Current People: Jennifer Anderson

By Margaret Cox

One only has to look upward to see the direction that Dr. Jennifer Anderson’s career has taken. A lifelong learner, she knew from an early age that she wanted to “teach future teachers how to teach science better.”

As associate professor of Geoscience at Winona State University, Anderson does just that. Using tools like the campus observatory telescopes, she is educating students and the greater Winona community about planets, stars, and the solar system, which often evolves into larger discussions about where we came from and why we’re here.

Anderson built her first telescope when she was just 13 years old as part of an astronomy camp. “My parents were both teachers. As a kid, my natural curiosity about the night sky was always encouraged and supported,” says Anderson.
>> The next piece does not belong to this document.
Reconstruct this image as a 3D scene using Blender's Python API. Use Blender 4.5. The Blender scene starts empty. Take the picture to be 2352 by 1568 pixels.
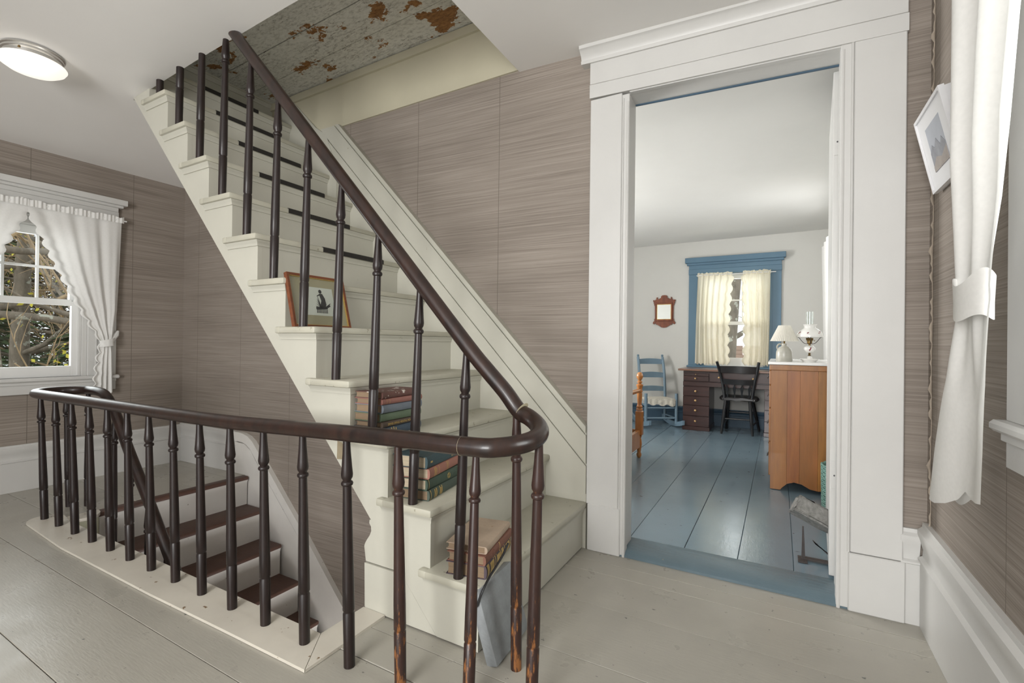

After receiving bachelor’s degrees in geophysics, astrophysics, and physics at the University of Minnesota, she received a doctorate in geological science at Brown University. Today, she specializes in planetary geophysics and has conducted significant experimental research on impact cratering with NASA.

When Anderson arrived at Winona State in 2005, she was delighted to find an observatory, although it was seldom used and needed repair. As part of the restoration process, she led an effort to upgrade its telescopes, including the installation of a 12-inch Meade reflecting telescope.
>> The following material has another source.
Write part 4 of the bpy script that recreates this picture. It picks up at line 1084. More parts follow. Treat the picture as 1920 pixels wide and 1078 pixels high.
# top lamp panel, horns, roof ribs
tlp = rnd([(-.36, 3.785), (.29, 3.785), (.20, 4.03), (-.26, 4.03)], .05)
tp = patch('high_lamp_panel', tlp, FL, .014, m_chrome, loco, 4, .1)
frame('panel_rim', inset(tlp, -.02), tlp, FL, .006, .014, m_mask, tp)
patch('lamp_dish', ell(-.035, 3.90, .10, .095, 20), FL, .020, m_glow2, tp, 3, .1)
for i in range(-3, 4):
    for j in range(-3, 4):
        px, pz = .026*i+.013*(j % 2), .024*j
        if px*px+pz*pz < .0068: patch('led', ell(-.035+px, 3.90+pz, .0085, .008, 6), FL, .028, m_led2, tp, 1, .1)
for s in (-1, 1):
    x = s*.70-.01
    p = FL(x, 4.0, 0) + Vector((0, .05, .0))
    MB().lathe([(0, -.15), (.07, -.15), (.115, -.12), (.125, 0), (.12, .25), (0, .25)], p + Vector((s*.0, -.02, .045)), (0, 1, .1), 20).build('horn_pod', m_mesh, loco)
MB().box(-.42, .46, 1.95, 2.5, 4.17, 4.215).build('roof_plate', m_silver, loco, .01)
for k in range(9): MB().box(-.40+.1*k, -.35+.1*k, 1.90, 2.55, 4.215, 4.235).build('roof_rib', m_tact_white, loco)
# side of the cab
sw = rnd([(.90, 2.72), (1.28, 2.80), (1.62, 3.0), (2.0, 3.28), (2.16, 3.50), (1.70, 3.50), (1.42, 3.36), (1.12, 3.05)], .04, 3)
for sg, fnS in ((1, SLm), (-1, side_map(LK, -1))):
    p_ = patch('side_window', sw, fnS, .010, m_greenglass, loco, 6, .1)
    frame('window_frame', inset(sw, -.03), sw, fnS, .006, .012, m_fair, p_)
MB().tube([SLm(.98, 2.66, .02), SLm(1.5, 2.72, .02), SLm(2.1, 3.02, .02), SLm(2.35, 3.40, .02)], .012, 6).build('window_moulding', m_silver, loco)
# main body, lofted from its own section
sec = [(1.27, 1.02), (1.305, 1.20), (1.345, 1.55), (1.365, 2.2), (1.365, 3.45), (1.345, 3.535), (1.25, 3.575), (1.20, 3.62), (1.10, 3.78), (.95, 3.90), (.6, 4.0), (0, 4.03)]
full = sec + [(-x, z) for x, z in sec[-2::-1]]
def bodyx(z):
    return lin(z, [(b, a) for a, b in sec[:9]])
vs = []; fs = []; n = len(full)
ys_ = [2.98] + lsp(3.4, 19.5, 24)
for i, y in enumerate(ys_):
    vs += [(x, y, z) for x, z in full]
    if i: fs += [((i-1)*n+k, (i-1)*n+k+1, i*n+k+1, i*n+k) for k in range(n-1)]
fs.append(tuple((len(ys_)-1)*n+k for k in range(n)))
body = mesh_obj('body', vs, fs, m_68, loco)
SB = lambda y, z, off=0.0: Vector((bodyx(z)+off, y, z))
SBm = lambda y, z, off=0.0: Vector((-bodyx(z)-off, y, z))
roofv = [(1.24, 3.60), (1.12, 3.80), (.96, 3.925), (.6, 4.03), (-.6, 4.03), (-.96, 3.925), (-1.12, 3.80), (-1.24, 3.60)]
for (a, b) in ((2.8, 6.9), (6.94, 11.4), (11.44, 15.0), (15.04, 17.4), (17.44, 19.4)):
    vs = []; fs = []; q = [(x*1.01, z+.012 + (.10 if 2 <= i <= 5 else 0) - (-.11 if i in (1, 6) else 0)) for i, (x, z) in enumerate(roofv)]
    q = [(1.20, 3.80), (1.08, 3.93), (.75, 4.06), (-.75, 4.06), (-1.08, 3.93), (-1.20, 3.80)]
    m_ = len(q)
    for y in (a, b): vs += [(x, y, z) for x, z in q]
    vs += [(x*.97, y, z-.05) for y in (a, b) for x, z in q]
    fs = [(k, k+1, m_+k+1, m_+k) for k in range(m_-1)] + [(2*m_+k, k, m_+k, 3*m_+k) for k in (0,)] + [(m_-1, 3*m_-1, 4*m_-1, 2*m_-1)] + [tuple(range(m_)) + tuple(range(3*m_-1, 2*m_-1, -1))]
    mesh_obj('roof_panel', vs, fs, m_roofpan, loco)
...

It wasn’t long before renewed interest in the observatory spread throughout the community, and students who shared Anderson’s passion for exploring the skies formed their own Astronomy Club. “The 12-inch Meade is computer controlled and easy to use. Students use coordinates to locate objects,” explains Anderson.

“There’s nothing like standing next to someone seeing Saturn for the first time through a telescope. They’re bowled over!”

In keeping with this year’s university theme, “Big Sky,” Anderson and the Astronomy Club presented lectures to the public, including a recent talk exploring the sky using astronomical tools such as solar scopes. Community participants enjoyed learning more about the sun, moon, and the planets, and were thrilled to learn that during warm weather months, the observatory is open to the public for viewing the night sky over Winona.

“People have a thirst for the night sky that cannot be quenched,” says Anderson. “Just like clean water and air, the sky is a natural resource. If you take a few minutes to view it and be amazed at its beauty, it puts you in context. It can calm you, make you happy, and help you return to childhood wonder!”